In his 2014 book "All The Truth Is Out: The Week Politics Went Tabloid," journalist Matt Bai seeks to make two central points. The first is that the media crossed a Rubicon-like line when it unfairly delved into Gary Hart's personal life in 1987 and uncovered a sex scandal that derailed his second bid for the Presidency of the United States, trivializing and sensationalizing American politics from then on. The second point is that Hart was a formidable prospect for the U.S. Presidency whose ideas and policy proposals would have rescued the Democratic Party from increasing irrelevance and would have kept the country from going off on the wrong track had he, and not the senior George Bush, succeeded Ronald Reagan as President. Bai makes the case for the former argument, but I finished this book not really convinced of the latter one. In fact, I still have great doubts about it.
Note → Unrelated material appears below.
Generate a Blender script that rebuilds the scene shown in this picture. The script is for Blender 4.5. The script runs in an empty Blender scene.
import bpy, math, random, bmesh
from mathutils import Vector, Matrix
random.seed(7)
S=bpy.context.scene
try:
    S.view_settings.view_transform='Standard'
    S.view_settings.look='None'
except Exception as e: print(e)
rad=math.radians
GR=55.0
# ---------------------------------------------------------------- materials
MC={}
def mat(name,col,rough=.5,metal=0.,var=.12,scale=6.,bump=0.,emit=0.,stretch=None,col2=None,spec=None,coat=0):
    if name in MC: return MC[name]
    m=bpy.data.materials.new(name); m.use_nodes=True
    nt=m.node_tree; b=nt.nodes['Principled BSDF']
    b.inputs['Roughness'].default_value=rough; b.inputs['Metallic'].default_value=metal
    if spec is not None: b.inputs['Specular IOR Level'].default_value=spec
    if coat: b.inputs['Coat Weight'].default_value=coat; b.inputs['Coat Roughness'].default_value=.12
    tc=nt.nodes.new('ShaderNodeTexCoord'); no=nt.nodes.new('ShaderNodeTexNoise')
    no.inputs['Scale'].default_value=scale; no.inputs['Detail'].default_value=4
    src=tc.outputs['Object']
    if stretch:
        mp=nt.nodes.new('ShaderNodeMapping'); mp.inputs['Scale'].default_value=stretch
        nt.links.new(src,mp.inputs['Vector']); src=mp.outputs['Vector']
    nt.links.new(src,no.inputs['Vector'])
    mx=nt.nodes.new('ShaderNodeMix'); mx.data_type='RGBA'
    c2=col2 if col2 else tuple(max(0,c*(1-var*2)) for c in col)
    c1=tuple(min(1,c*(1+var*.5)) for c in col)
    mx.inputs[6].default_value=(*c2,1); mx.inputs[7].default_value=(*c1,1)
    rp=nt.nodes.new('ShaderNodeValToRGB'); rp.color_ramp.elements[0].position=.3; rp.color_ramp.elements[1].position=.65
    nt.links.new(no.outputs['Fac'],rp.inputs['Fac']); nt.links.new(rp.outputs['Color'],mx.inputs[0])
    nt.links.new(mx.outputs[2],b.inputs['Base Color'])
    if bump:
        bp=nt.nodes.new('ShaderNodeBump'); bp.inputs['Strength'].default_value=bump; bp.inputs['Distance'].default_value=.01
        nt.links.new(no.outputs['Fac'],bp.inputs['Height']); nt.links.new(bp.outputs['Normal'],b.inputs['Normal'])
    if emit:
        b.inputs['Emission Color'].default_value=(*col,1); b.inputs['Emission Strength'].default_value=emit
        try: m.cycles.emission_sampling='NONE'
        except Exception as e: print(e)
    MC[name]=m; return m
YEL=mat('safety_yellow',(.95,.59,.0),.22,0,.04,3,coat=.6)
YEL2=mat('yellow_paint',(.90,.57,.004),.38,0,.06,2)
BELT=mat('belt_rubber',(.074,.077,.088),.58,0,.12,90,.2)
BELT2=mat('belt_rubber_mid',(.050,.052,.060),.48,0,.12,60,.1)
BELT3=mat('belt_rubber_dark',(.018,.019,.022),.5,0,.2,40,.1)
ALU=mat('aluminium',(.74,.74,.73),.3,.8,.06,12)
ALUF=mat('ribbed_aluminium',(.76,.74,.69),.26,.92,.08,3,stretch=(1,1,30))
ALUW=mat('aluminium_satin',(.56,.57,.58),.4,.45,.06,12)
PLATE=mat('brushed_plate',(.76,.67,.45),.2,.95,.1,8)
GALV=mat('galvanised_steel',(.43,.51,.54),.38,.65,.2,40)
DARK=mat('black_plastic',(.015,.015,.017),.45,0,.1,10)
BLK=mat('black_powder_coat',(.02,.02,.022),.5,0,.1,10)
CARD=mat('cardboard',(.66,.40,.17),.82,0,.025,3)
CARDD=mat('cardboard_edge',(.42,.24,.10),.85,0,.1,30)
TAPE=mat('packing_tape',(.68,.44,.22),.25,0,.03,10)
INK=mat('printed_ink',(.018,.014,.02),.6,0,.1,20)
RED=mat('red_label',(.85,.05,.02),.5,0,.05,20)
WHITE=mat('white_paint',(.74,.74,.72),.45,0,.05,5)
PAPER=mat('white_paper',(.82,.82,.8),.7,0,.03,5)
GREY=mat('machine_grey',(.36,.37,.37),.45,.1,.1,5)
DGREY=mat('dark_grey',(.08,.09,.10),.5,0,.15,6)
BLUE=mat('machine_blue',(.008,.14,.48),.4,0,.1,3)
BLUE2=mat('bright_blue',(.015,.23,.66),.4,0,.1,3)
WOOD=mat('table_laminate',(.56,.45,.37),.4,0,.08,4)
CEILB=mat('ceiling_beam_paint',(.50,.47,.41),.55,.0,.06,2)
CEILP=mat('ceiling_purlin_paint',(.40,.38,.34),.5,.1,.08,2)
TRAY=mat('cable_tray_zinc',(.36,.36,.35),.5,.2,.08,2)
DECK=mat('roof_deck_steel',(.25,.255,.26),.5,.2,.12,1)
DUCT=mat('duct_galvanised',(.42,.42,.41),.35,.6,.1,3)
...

Bai builds up a strong case for how reporters in the seventies and eighties, becoming more cynical toward politicians, began purposely looking for flaws in even the most accomplished candidates for office. Armed with journalism degrees and a desire to emulate Watergate heroes Woodward and Bernstein, a new generation of reporters came to Washington looking for juicier stories about scandal as the media at large became more trivial and less nuanced when it came to covering public affairs. Bai shows how the cynicism among such reporters built up through the 1980s and then was unleashed on that fateful week in May 1987 like a hurricane. And Gary Hart, running for the 1988 Democratic presidential nomination, found himself in the center of the storm.
Bai dissects and deconstructs the Miami Herald's stakeout of Hart's Washington townhouse when he had as a guest a woman not his wife, whom he had earlier joined on a private cruise to Bimini with. Acting on an anonymous tip (the tipster's identity is revealed here), hoping to take the smallest proof of the woman's presence at the townhouse as evidence of an affair, reporters for the Herald practically trapped Hart in his house and forced a confrontation with the candidate. Soon the entire media establishment was making an example of Hart, hounding him for details about his association with the woman and cavalierly dismissing his policy proposals. Within a week, he was out of the 1988 Democratic presidential nomination contest, despite maintaining a lead in early polls. In the course of revisiting the story, Bai talks with the journalists involved - E.J. Dionne, who had interviewed Hart for a pivotal New York Times Magazine profile, Miami Herald reporter/editor Tom Fiedler, and Paul Taylor, the reporter who asked Hart point-blank if he had ever committed adultery (a question Hart refused to answer at the time) - and vividly brings this painful, humiliating behavior of the press to life as if it happened yesterday.
But Bai comes up short in rehabilitating the reputation of Hart, whom he interviewed extensively for this book, as a vital and engaging politician. Hart's intellect is undeniable, but he still comes across as rather self-centered and egotistical, which, I would argue, was what ultimately turned voters off to him and exposed him as being temperamentally unfit for the Presidency. At one point, Hart blames himself for allowing the older George Bush to become President and pave the way for his son to assume the Presidency in 2001 and start a war with Iraq, as if he were the only one who could have stopped it. Hart's own campaign withdrawal statement from May 8, 1987, which I call his "Anger and Defiance" speech (for his line, "I'm not a beaten man, but I am an angry and defiant man"), was such an ill-considered and self-absolving attack on the press that the fact that he was unfairly taken down on an issue - his womanizing - that shouldn't have been relevant to his ability to govern doesn't excuse it. Ironically, his handling of being hounded is what ultimately caused his fall and made him unelectable. But Bai doesn't consider that, and he doesn't offer any arguments that would make me think differently.
I did, however, come away from "All The Truth Is Out" with a greater respect for Martin O'Malley, the former Maryland governor and 2016 Democratic presidential candidate, who volunteered for the 1984 Hart campaign and became one of Hart's most trusted lieutenants. This is my favorite item in the book: When Hart withdrew from the 1988 Democratic presidential nomination contest in the spring of 1987, O'Malley, like so many betrayed Hart supporters, could have abandoned him. Instead, he remained loyal to his mentor, joining him when Hart got back into the 1988 campaign in December 1987 and driving Hart personally in his sixteen-year-old Pontiac, a car that was a far cry from the limousines Hart must have gotten used to when he was the next President of the United States. Whatever I think of Hart, I have to respect someone like O'Malley for sticking by him through the worst of his ordeal.
No, this book did not make me reconsider Hart anew, but it did make me realize just how insubstantial political journalism in America has become and how it's no different from entertainment news. The earliest example of how the "tabloidification" of public-affairs news, as I personally recall, came on the night of May 8, 1987, when Hart's first withdrawal from the 1988 presidential campaign was the lead story on . . . "Entertainment Tonight." It was a surreal moment: Mary Hart was reporting on Gary Hart.